Union leaders and workers in export processing zones in Mauritius took part in the joint IndustriALL/FES workshop on 27 to 29 May.
Garment workers have the lowest minimum wage in the country, and IndustriALL affiliates reported long working hours with an obligatory overtime of ten hours per week.
Participants also relayed the difference in treatment between local and migrant workers, which is illegal under national legislation.
Most textile and garment factories are located in the country's Export Processing Zone, where trade unions do not have access to the plant to organize workers. Hence less than 5 per cent of the 60,000 workers are unionized.
Mauritius has ratified the International Labour Organization’s Convention number 87 on the right to freedom of association and organize, but it is not implemented. Participants agreed that the law needs amending to force freedom of association in export processing zones.
Mauritius is producing for South Africa and USA brands, as well as some European retailers.
A delegation from IndustriALL’s South African affiliate, SACTWU, shared their experiences in organizing, introduced South African brands to the participants, and committed to support unions who are organizing in factories supplying for South African retailers.
In discussions with the new Minister of Labour, Soodesh Satkam Callichurn, after the workshop, IndustriALL and its affiliates asked the Minister to raise the minimum wage in the garment sector and requested that a mechanism is put in place to enforce freedom of association and collective bargaining in the country. They also called for the harmonizing of working conditions between local and migrant workers.

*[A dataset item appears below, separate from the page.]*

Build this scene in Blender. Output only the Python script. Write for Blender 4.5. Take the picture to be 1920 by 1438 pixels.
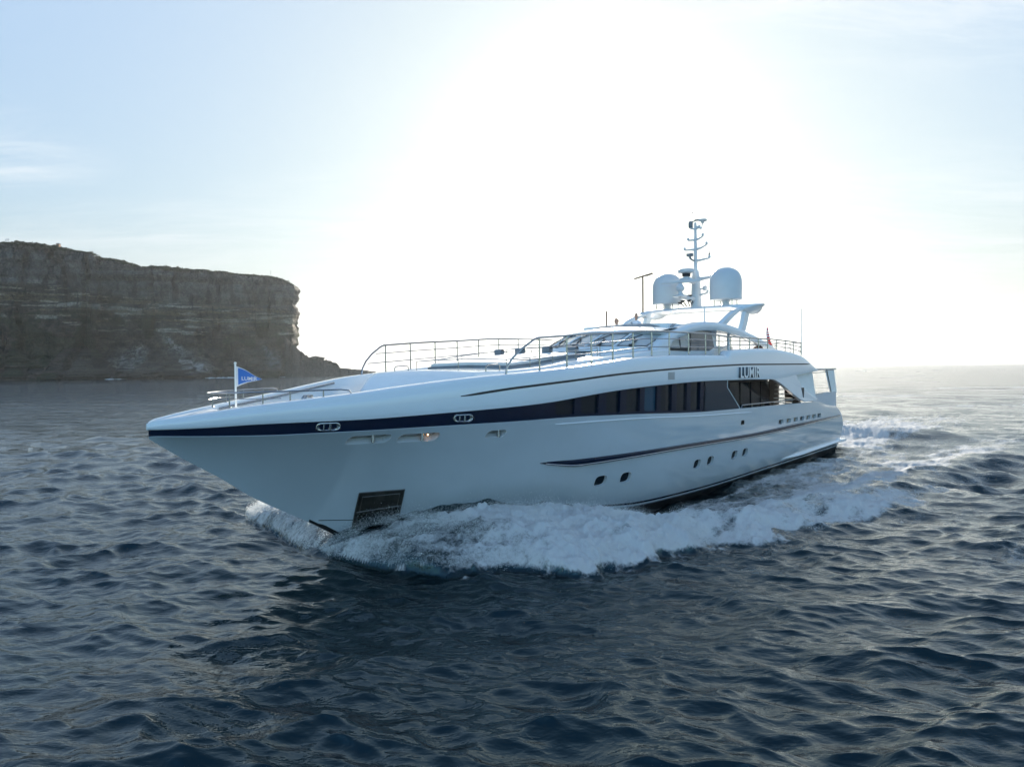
import bpy, bmesh, math, random
import numpy as np
from mathutils import Vector, Matrix
from mathutils.geometry import delaunay_2d_cdt
R = math.radians
for o in list(bpy.data.objects): bpy.data.objects.remove(o)
scene = bpy.context.scene
COL = scene.collection

# ------------------------------------------------------------------ camera
CAM_H = 5.15                      # metres above the mean water
PITCH, ROLL = R(1.2044), R(0.5959)
cam_d = bpy.data.cameras.new('camera'); cam = bpy.data.objects.new('camera', cam_d); COL.objects.link(cam)
cam_d.sensor_fit = 'HORIZONTAL'; cam_d.sensor_width = 36.0; cam_d.lens = 36.0 * 1331.0 / 1920.0
cam_d.clip_start = 0.1; cam_d.clip_end = 60000
_f = Vector((0, math.cos(PITCH), -math.sin(PITCH))); _r = Vector((1, 0, 0)); _u = _r.cross(_f)
_e1 = math.cos(ROLL) * _r - math.sin(ROLL) * _u; _e2 = math.sin(ROLL) * _r + math.cos(ROLL) * _u
cam.matrix_world = Matrix(((_e1.x, _e2.x, -_f.x, 0), (_e1.y, _e2.y, -_f.y, 0), (_e1.z, _e2.z, -_f.z, CAM_H), (0, 0, 0, 1)))
scene.camera = cam

# ------------------------------------------------------------------ world, sun, exposure
SUN_EL, SUN_AZ = R(15.46), R(7.07)       # azimuth to the right of +Y
world = bpy.data.worlds.new('World'); scene.world = world; world.use_nodes = True
wn = world.node_tree.nodes; wl = world.node_tree.links; wn.clear()
sky = wn.new('ShaderNodeTexSky'); sky.sky_type = 'NISHITA'; sky.sun_disc = False
sky.sun_elevation = SUN_EL; sky.sun_rotation = SUN_AZ; sky.altitude = 0; sky.air_density = 1.0; sky.dust_density = 1.2; sky.ozone_density = 1.6
bg = wn.new('ShaderNodeBackground'); bg.inputs['Strength'].default_value = 0.15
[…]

Mauritius was among the pioneers in the garment industry, long before the fast fashion changed the face of the sector, and long before export processing zones were established to attract investors from around the world. It has adapted to the changing dynamism of the garment sector through investing in the latest textile and garment technology, establishing fashion and design schools, and maintaining cheap labour through migrant workers.